▸ YOUR OBJECTIVE:
Output the line that holds "Reconstruct this image", the line that holds "ramp.color_ramp.elements[1].color = (0.86, 0.94, 1.0, 1)", and every line between them, exactly, but none of the pictures.

▸ Scenes as source code:
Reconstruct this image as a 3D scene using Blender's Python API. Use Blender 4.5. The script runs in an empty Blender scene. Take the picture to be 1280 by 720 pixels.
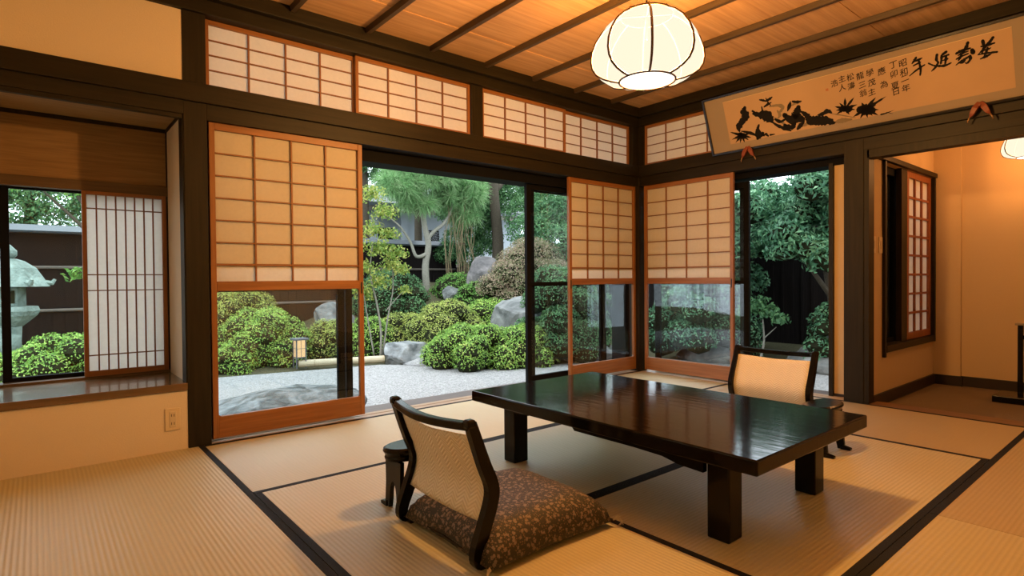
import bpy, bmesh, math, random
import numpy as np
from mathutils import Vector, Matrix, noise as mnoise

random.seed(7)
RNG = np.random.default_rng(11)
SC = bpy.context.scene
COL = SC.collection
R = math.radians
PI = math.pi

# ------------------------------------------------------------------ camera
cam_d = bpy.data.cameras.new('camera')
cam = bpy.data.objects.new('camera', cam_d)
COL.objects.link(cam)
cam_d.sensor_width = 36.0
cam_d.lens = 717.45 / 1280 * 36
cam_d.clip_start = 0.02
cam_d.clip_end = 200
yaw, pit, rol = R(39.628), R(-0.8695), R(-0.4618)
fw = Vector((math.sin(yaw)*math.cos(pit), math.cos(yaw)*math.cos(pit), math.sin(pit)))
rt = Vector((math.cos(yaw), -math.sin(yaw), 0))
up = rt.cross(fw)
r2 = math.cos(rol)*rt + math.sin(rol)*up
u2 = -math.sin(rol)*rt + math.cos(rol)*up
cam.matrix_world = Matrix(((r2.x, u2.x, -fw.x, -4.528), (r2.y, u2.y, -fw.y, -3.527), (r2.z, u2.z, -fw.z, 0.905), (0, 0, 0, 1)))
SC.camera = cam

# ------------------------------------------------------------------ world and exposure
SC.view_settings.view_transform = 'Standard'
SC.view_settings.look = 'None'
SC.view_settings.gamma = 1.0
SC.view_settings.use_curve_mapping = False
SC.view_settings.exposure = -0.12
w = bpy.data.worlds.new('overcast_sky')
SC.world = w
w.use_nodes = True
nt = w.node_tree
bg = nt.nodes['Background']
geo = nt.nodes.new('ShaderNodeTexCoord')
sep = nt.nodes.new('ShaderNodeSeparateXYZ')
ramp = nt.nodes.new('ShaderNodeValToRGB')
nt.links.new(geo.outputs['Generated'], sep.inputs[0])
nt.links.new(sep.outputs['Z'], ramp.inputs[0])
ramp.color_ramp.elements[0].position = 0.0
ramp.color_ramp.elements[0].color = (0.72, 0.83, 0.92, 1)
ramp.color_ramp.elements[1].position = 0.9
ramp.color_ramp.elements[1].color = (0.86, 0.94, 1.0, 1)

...

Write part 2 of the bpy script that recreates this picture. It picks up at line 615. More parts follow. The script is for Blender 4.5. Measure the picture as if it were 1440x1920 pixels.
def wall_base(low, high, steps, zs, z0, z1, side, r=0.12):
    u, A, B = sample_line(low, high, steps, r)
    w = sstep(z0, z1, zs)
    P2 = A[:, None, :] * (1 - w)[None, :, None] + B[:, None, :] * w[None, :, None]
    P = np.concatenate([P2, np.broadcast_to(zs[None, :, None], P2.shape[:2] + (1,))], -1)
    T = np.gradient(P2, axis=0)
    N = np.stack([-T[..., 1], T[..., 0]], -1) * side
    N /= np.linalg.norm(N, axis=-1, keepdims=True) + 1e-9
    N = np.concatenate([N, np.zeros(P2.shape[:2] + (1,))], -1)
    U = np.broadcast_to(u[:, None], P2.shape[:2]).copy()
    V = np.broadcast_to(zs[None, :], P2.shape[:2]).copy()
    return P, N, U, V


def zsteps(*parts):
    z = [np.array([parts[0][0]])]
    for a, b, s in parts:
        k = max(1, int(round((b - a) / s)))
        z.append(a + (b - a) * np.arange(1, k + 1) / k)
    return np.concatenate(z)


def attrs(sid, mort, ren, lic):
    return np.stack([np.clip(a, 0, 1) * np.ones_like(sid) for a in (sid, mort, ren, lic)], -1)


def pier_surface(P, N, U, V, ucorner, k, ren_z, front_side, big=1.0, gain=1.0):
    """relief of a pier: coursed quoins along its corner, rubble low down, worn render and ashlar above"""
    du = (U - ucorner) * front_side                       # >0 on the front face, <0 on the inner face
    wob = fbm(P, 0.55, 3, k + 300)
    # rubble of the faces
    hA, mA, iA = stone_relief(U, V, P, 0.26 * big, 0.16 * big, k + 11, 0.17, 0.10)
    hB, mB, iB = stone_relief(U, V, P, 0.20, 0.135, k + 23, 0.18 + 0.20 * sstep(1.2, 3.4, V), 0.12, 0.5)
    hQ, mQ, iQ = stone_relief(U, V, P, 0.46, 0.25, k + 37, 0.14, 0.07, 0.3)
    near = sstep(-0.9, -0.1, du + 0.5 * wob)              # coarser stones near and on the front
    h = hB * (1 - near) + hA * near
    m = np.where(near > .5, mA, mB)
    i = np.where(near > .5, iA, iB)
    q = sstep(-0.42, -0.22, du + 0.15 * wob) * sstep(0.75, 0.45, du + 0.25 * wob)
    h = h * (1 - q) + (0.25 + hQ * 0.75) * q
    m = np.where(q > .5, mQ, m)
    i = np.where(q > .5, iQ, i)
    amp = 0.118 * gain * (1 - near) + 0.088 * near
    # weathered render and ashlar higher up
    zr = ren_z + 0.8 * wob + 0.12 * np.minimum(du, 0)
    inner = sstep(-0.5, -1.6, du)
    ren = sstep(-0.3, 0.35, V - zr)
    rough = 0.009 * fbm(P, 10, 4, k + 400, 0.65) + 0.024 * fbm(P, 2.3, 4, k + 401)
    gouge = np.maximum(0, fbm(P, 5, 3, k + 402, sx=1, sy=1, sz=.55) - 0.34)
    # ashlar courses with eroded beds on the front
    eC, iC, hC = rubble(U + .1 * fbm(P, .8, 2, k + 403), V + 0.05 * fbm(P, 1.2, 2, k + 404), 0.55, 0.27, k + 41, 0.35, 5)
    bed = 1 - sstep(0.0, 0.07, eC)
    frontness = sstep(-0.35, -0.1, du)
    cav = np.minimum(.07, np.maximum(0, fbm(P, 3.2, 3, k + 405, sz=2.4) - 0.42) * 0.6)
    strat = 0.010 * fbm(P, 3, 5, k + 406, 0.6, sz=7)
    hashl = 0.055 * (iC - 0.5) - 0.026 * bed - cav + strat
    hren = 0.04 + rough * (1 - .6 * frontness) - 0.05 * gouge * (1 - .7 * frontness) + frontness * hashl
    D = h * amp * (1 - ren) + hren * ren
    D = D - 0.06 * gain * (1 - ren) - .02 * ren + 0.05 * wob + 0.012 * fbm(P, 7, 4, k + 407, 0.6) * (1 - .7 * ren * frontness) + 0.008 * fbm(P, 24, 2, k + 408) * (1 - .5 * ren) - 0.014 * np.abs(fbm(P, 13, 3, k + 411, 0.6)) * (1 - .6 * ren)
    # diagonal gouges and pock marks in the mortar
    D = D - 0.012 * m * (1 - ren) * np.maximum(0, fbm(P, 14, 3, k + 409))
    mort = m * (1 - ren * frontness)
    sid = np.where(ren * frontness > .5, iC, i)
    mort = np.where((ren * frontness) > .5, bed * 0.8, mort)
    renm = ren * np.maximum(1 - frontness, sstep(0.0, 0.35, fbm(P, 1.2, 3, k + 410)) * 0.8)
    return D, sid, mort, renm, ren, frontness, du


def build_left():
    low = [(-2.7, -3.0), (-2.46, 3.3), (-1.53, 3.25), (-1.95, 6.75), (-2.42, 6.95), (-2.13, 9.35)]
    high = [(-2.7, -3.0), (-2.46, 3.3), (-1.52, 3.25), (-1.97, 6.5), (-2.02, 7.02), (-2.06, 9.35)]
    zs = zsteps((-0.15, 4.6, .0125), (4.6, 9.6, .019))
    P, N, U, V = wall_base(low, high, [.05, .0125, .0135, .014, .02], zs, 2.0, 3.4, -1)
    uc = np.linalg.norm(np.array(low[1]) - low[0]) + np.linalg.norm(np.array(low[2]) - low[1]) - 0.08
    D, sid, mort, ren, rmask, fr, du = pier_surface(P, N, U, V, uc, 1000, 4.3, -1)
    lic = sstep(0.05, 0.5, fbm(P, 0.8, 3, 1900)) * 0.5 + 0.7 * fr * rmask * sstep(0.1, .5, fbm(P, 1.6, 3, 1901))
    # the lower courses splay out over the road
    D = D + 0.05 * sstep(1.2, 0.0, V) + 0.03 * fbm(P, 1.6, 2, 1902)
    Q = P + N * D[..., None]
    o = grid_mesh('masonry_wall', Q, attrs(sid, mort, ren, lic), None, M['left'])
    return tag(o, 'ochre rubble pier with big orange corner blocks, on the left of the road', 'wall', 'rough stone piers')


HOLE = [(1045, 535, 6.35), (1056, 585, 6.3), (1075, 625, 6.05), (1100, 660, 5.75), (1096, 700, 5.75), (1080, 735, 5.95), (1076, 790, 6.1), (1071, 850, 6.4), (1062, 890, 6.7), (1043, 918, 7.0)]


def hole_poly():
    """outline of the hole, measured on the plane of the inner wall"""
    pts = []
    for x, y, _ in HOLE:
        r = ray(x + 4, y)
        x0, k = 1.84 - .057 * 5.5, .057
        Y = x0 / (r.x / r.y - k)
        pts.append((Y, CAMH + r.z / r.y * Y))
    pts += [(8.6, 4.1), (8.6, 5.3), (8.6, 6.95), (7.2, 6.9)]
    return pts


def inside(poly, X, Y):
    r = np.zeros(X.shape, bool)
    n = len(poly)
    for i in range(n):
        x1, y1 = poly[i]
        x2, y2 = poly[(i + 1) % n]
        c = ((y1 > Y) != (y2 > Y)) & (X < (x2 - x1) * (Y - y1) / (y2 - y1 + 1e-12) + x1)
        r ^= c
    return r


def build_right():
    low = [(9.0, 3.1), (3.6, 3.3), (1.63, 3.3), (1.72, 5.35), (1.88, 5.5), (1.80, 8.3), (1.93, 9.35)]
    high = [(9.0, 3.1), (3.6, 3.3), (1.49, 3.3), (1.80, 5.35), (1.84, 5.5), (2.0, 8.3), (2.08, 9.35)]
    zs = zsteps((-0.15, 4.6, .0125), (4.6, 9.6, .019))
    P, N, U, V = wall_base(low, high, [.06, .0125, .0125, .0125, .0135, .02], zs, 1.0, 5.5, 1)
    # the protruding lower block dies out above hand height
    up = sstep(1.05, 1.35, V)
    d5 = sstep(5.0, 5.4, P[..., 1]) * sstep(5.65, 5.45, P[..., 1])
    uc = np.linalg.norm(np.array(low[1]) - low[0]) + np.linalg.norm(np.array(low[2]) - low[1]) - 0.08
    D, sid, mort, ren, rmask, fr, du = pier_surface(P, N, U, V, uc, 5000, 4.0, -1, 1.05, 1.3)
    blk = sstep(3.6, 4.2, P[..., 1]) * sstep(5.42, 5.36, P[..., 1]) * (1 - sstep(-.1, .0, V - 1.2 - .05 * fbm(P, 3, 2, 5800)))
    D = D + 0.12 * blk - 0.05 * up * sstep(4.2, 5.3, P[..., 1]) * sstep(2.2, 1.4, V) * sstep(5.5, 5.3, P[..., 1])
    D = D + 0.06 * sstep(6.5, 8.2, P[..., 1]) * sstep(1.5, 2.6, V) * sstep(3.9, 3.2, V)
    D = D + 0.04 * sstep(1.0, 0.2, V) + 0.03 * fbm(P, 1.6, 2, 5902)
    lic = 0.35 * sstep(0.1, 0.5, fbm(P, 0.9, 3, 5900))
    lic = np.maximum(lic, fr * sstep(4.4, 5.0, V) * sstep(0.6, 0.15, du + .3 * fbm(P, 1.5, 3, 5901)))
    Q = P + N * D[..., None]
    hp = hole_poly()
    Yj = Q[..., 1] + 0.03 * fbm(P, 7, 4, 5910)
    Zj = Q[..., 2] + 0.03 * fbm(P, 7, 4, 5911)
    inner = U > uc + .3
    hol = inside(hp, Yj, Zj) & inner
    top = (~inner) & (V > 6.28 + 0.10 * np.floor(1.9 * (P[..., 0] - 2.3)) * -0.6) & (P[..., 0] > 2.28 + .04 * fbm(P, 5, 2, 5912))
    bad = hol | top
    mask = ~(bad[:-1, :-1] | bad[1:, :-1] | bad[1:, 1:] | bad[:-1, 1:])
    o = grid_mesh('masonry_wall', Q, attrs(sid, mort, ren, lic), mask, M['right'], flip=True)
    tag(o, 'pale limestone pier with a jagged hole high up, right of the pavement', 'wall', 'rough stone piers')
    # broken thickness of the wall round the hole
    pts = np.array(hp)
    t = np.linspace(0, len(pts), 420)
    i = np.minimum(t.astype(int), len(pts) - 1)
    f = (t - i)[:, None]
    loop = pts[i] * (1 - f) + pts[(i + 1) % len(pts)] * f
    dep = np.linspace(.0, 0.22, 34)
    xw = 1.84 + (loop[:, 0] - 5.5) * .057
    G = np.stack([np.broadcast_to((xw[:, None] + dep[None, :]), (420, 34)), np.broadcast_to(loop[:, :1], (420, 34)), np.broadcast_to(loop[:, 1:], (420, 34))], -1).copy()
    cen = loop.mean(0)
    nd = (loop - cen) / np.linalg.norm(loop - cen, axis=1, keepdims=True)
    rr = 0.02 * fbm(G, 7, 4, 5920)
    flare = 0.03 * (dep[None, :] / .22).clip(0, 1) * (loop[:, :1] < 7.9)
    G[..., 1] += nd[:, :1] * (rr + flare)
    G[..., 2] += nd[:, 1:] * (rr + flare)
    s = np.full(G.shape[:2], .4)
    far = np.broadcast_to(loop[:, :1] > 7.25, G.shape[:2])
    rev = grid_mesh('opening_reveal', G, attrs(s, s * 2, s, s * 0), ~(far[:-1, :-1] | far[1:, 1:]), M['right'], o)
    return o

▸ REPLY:
Reconstruct this image as a 3D scene using Blender's Python API. Use Blender 4.5. The script runs in an empty Blender scene. Take the picture to be 1280 by 720 pixels.
import bpy, bmesh, math, random
import numpy as np
from mathutils import Vector, Matrix, noise as mnoise

random.seed(7)
RNG = np.random.default_rng(11)
SC = bpy.context.scene
COL = SC.collection
R = math.radians
PI = math.pi

# ------------------------------------------------------------------ camera
cam_d = bpy.data.cameras.new('camera')
cam = bpy.data.objects.new('camera', cam_d)
COL.objects.link(cam)
cam_d.sensor_width = 36.0
cam_d.lens = 717.45 / 1280 * 36
cam_d.clip_start = 0.02
cam_d.clip_end = 200
yaw, pit, rol = R(39.628), R(-0.8695), R(-0.4618)
fw = Vector((math.sin(yaw)*math.cos(pit), math.cos(yaw)*math.cos(pit), math.sin(pit)))
rt = Vector((math.cos(yaw), -math.sin(yaw), 0))
up = rt.cross(fw)
r2 = math.cos(rol)*rt + math.sin(rol)*up
u2 = -math.sin(rol)*rt + math.cos(rol)*up
cam.matrix_world = Matrix(((r2.x, u2.x, -fw.x, -4.528), (r2.y, u2.y, -fw.y, -3.527), (r2.z, u2.z, -fw.z, 0.905), (0, 0, 0, 1)))
SC.camera = cam

# ------------------------------------------------------------------ world and exposure
SC.view_settings.view_transform = 'Standard'
SC.view_settings.look = 'None'
SC.view_settings.gamma = 1.0
SC.view_settings.use_curve_mapping = False
SC.view_settings.exposure = -0.12
w = bpy.data.worlds.new('overcast_sky')
SC.world = w
w.use_nodes = True
nt = w.node_tree
bg = nt.nodes['Background']
geo = nt.nodes.new('ShaderNodeTexCoord')
sep = nt.nodes.new('ShaderNodeSeparateXYZ')
ramp = nt.nodes.new('ShaderNodeValToRGB')
nt.links.new(geo.outputs['Generated'], sep.inputs[0])
nt.links.new(sep.outputs['Z'], ramp.inputs[0])
ramp.color_ramp.elements[0].position = 0.0
ramp.color_ramp.elements[0].color = (0.72, 0.83, 0.92, 1)
ramp.color_ramp.elements[1].position = 0.9
ramp.color_ramp.elements[1].color = (0.86, 0.94, 1.0, 1)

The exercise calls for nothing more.